The simple fact is that communities up and down the East Coast of the United States, outside of South Carolina, which has failed to shake the plantation / segregation legacy of barriers to beach access, run bus service to their beaches. Each of these transit authorities struggles with funding issues. None of them need a special waterproof bus. 



Next week, many of the people who control CARTA and our local governments will be enjoying the July 4th. Holiday at their family’s beach houses, which most of them have enjoyed for generations. When they had African American maids to sweep their floors and cook their meals, they were careful to have bus service running to Sullivan’s Island and the Isle of Palms. That bus service disappeared with the cheap labor which used to wash the sand out of their bathing suits.
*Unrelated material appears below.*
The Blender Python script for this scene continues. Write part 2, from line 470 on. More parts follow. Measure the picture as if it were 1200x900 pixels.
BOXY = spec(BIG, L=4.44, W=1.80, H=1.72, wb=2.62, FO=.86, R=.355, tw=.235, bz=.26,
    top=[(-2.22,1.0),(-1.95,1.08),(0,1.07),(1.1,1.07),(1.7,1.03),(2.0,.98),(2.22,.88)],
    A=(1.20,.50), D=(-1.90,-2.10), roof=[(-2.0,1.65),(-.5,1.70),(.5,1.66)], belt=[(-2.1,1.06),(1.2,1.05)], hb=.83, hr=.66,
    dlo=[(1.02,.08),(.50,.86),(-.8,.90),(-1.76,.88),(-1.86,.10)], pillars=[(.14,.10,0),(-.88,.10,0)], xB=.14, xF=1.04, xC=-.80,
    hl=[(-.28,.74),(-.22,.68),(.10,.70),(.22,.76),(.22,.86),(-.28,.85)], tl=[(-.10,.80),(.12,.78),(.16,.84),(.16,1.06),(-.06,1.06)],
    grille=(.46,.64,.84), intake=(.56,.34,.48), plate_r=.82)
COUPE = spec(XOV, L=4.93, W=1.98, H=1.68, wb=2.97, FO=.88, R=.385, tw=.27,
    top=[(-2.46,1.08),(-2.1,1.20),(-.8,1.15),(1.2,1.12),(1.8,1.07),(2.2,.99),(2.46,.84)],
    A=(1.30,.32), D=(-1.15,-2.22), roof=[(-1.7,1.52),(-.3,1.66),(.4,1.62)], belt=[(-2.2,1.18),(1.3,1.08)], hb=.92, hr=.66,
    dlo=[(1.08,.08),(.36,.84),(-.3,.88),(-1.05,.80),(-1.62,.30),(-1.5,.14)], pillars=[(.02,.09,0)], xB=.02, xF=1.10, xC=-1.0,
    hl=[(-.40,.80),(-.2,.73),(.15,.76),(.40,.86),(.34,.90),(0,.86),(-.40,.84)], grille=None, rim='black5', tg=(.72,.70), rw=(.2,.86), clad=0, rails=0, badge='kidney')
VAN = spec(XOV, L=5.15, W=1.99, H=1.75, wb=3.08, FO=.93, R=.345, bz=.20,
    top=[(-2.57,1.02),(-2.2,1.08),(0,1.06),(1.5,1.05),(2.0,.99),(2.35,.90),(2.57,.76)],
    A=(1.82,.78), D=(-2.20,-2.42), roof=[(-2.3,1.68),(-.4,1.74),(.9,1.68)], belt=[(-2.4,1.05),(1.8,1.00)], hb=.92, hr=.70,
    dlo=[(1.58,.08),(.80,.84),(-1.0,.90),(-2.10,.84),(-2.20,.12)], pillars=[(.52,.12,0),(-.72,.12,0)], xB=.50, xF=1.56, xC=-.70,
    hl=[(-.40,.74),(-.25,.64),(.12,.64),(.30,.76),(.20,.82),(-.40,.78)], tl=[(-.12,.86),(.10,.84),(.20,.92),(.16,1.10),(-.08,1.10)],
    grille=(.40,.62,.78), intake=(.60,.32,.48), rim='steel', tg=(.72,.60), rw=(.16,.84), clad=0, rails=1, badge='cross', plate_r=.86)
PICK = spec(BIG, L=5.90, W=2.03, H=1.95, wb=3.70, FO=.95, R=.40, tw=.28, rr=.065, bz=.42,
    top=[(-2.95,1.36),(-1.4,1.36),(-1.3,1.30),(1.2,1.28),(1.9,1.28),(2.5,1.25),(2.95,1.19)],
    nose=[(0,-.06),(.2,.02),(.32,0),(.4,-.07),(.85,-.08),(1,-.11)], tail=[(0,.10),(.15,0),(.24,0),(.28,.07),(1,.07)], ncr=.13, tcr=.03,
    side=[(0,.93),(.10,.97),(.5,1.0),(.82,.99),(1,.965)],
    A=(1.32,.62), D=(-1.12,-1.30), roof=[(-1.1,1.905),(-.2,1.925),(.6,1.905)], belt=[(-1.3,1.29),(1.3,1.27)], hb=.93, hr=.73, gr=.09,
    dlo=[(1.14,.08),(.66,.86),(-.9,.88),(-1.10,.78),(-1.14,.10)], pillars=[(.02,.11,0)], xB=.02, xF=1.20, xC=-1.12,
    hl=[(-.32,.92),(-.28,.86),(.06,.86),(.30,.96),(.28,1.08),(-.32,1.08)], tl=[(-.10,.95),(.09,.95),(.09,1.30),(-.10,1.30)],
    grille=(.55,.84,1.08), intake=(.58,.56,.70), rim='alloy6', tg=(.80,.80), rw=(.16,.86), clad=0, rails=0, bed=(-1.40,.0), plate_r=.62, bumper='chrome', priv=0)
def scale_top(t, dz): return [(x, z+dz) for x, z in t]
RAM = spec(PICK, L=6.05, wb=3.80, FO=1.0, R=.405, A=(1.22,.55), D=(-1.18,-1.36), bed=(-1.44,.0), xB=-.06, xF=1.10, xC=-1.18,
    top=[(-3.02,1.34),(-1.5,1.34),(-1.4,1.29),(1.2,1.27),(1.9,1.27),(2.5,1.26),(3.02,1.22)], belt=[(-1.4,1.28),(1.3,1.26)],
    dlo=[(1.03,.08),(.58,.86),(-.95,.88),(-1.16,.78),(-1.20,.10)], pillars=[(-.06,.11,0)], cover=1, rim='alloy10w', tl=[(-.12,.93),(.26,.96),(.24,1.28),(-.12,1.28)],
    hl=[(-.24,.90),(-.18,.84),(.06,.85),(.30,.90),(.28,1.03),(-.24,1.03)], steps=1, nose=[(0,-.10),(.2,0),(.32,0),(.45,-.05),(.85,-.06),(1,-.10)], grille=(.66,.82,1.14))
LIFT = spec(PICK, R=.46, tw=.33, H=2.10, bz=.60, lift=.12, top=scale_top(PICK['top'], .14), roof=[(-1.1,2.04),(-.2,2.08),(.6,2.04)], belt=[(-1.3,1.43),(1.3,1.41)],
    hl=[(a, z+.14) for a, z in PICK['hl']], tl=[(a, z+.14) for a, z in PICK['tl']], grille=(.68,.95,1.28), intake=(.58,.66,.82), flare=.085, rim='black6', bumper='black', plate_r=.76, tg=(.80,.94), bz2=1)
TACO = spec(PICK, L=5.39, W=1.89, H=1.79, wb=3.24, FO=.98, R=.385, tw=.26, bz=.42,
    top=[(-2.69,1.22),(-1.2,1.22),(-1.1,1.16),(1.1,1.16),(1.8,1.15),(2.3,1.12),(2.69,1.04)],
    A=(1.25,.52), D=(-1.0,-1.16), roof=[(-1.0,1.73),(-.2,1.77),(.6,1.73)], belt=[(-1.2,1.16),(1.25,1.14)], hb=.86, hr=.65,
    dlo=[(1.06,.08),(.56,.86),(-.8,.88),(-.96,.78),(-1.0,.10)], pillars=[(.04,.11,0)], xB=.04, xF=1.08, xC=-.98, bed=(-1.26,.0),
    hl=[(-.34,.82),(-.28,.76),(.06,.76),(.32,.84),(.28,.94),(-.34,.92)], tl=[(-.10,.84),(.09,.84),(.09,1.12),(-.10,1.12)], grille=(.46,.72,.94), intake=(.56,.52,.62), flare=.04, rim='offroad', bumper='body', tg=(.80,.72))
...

Transit outreach on Sol Legare Isalnd, on Folly Road.
The gates which once barred African Americans from our beaches disappeared with segregation, but Charleston’s political leadership perpetuates a view of the world where the quality of life of ordinary people isn’t regarded as significant. The hundreds of help wanted signs now found in nearly every shop and restaurant window indicate that working people understand this and are increasingly finding other places to live. Disasters like the shooting at a downtown Restaurant last summer which hired a dishwasher without a background check, show the high costs of decisions based on these outdated values.

We’ve fought to get public transit back to Charleston area beaches for the last three years not because it is the most important thing, but because of what it means. It tells the community and transit riders that some people shouldn’t have a high quality of life and those people include people who ride our buses. That’s acceptable to some of the people who control our local governments and transit authority, but it’s not acceptable to us.

On July 1 we’ll hold a Freedom Fish Fry at the Island Breeze at Mosquito Beach and on July 14 we’ll invade Folly Beach for Bastille Day at the Beach to begin the transit revolution. We’ll continue the fight for the transit service we were promised for our half penny sales tax money until we have it.